Polska policja będzie dysponować nowymi radiotelefonami. Przetarg na ich dostawę rozstrzygnęła właśnie Komenda Główna Policji.
"Fakt" spytał o dokumentację konkursową ekspertów. Ci stwierdzili, że specyfikację urządzeń dobrano tak, że szansę na zwycięstwo miał tylko jeden dostawca. Z Chin. Radiotelefon musiał być bowiem wyposażony w łącze Bluetooth i głośnik.
Za spełnienie tych dwóch parametrów przyznawano 10 dodatkowych punktów. O ile oferta chińska okazała się lepsza od konkurencji? O 9,77 punktu.
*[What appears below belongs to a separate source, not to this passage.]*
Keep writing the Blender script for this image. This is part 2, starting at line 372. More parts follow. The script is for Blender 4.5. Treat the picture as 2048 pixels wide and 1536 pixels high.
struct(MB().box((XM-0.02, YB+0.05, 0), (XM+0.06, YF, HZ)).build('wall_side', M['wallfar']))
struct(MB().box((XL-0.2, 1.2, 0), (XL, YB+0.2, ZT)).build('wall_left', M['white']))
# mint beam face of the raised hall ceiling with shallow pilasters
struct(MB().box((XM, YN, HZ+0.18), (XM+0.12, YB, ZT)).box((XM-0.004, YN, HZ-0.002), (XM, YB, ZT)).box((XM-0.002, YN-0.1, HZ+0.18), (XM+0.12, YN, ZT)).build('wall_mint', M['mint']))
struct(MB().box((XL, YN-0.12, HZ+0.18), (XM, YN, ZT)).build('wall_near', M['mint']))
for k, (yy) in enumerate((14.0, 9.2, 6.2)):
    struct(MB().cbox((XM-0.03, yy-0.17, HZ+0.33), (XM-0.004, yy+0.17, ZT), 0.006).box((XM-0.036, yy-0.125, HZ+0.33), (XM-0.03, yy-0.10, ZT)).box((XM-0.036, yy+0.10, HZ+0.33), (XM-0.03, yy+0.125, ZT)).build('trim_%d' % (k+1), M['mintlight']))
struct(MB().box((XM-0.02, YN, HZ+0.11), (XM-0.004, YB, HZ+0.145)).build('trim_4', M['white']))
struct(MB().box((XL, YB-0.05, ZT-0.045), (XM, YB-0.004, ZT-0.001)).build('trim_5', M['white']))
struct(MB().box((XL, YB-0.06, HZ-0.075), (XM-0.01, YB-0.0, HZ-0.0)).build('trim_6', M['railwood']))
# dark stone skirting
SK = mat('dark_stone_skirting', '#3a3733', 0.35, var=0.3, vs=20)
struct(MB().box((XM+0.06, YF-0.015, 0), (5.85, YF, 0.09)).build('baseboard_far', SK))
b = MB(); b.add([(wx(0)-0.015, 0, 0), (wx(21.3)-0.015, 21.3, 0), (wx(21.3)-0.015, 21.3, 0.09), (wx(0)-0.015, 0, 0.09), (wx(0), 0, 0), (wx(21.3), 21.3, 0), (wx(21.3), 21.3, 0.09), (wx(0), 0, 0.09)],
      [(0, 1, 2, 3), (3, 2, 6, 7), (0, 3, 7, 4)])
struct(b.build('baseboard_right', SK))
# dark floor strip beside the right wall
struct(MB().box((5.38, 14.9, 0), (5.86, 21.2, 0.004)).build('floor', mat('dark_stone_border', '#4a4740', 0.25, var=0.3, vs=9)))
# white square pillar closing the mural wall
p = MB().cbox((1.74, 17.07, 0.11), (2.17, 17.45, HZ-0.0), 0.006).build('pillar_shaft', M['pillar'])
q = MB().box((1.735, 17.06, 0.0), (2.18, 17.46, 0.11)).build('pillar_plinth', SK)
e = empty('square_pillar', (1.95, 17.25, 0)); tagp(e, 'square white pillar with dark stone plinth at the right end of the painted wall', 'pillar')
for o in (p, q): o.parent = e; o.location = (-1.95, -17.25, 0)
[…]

I to pomimo, że cena była wyższa o pół miliona
- twierdzi dziennik, wyjaśniając, że za urządzenia policja zapłaci 10,9 mln zł.
Dodaje też, że jeden z oferentów startujących w konkursie już w grudniu miał informować, że specyfikacja radiotelefonu "utrudnia uczciwą konkurencję". Policja nie dostrzegła jednak niczego niepokojącego w warunkach przetargu.
"Fakt" zwraca uwagę na jeszcze jeden aspekt sprawy. Sprzęt, który trafi do policji pochodzi od chińskiego dostawcy. Jednego z tych, którzy są w USA "na cenzurowanym" w związku z oskarżeniami o wspomaganie chińskich służb. Część ekspertów twierdzi, że w sprzęcie tej konkretnej firmy można znajdować się "tylna furtka" dostępna dla chińskiego wywiadu. KGP i w tym wypadku nie ma sobie nic do zarzucenia. Twierdzi, że urządzenia innych firm też są produkowane w Chinach.
Wysłaliśmy prośbę o komentarz do Komendy Głównej Policji. Materiał zostanie zaktualizowany.